One evening Brad was having physio or running late and didn’t show for dinner. The atmosphere was completely different; it became light-hearted with the usual banter and nobody tiptoeing around the situation.
I said to Pete Kennaugh, ‘Does this feel different to you?’ He nearly exploded with relief.
‘Fooking hell, I thought it was just me. It’s not! I’m glad you said something. I’m afraid to open my mouth.’
It felt very unhealthy with everybody on edge; like a week working at a job poisoned by office politics. We were there because we were paid to be there, but the dynamics were off.
I had gone to Oman thinking that I had to race with these guys as often as possible, the ones I would be at the Tour with, and help to set the mood within the team for the season to come. Everybody should feel free to say what they’d like to say over dinner, and there should be no tensions. There was work to be done to get us on the right path.
The stage after Green Mountain caught us all off guard and was much harder than any of us had imagined. It went over the same climb, came back and went over again: three times in all and then to the finish.
We had gone over the climb once and Christian Knees and Joe Dombrowski had both done really decent pulls. Joe, in particular, had set a very good pace. When we got down to the U-turn and came up the climb for the second time I can remember being astounded that Brad was in the line. This was where we really needed him to take his turn and pull on the front and race hard. ‘He’s going to do it,’ I thought. Then, suddenly, he seemed to remember a prior engagement. It literally looked as if he pulled the brakes. He swung out of the line and dropped off just as the second climb began. He hadn’t done a pull or a turn on the front. Maybe he’d left the gas on at home?
It really felt to me that he wasn’t interested, that he just didn’t feel like suffering that day.
I don’t know if it was that or if he didn’t want to ride for me. I was coming to the conclusion that if you were riding out to battle through early-morning mists with your standards flying high, Sir Bradley Wiggins was a man you would want at your side. Because after lunch he just might not be bothered.
I tried to keep the rest of the guys together in our formation. Halfway up the climb Saxo Bank took it up again with Contador and a couple of his henchmen pushing everybody hard. Very quickly I was left with Richie and it was just the two of us.

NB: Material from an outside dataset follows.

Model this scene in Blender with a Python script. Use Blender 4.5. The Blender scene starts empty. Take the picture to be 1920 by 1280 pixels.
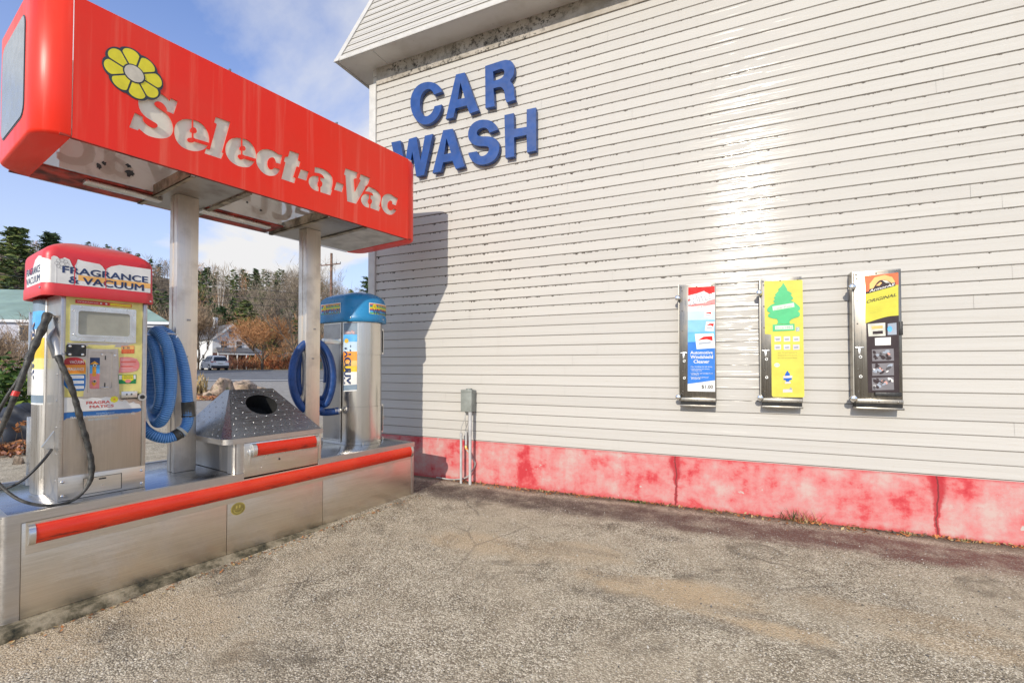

Richie did an incredible job. He pulled to the last kilometre of that second climb, getting back to Contador who had attacked off the front. Then Contador sat on the front and controlled the race all the way round and down the mountain, before doing the U-turn and leading us back up for the last time.
Saxo Bank came swarming around us quite early on the final climb. After a few hundred metres they were pulling really hard, trying to launch Contador off the front. Richie had already done quite a bit of tough work containing things and when Contador went, I could see Richie was close to being done.
I said to Richie, ‘Relax, it’s great, you are doing just fine, he’s not getting away from us. Just keep working. You are doing a great job.’
Richie carried on pulling for a little bit longer and then turned to me. I could see he was spent.
Contador was about 15 seconds up the road so I accelerated from the group I was in towards him. Rodríguez hung on to my wheel and now we were both in pursuit. When we got to the top of the last climb Contador was probably only about 7 to 10 seconds in front of us.
There were a few more lumps and bumps and then the proper descent. On the little dip where it started going down I could see that Contador got up out of his saddle, sprinting to get on to the back of the camera motorbike. I was working hard behind in the headwind and was worried. If he managed to get the protection offered by the motorbike he would gain a few extra kilometres an hour right there. I was on the limit already so I really wanted him not to make the motorbike. I turned to Rodríguez and told him he needed to help me now. If he didn’t, we would both lose.
He made his calculation. He did his share of the work. He came through. I was happy to have his help. Rodríguez is a rider I respect – somehow his love for the bike
and the sport has always seemed really pure to me. Once at the hotel in Tenerife when I was there with Team Sky, he was there on his own. No team, no minders, just a guy and his bike doing a lot of good work, and loving it. His nickname is Purito, which is actually Spanish for little cigar, but to me it seemed to reflect the purity of his character. ‘Purito,’ I thought, ‘you’re well named.’
We got Contador back on a little dip near the start of the descent, and we rode down the mountain eyeing each other. On one of the corners I felt like I had taken the wrong line and I was forced to pull my brakes a little harder than I should have done. A very small gap opened up to Contador, just a few metres more than he would have been expecting. He was as quick as a cobra to spot this and was up and ready to strike on the next corner.
I could see he was pushing harder than he would do normally because I had lost his wheel for that one second. It was a good lesson for me. If I gave this guy 10 centimetres he would take 10 metres. He looks for every chance to get one over.
The three of us more or less rolled on into the stretch. When we got to about a kilometre to go I knew that nobody wanted to do a turn. The two of them had pulled but that was over. I could see them looking at each other; alliances were shifting.
That was my cue to say, Sorry, guys, I’m going to go for it. Now. I don’t think I stood up or sprinted. I just sat in my saddle and accelerated, trying to get a gap on them. They were on to it pretty quickly and within a few hundred metres they had me reeled me back.
With 500 metres to go now, the three of us were still looking at each other, and I was still on the front. A stand-off prevailed. There would be no more mutual interest; just three selfish cats.
Nobody wanted to lead it out and our brains had to be whirring as quickly as our wheels because we had to make the right call and go with it. I decided to take things into my own hands with about 300 metres to go and then lay down a sprint. They weren’t going to take GC time on me today. That was the main thing; I had nothing to lose.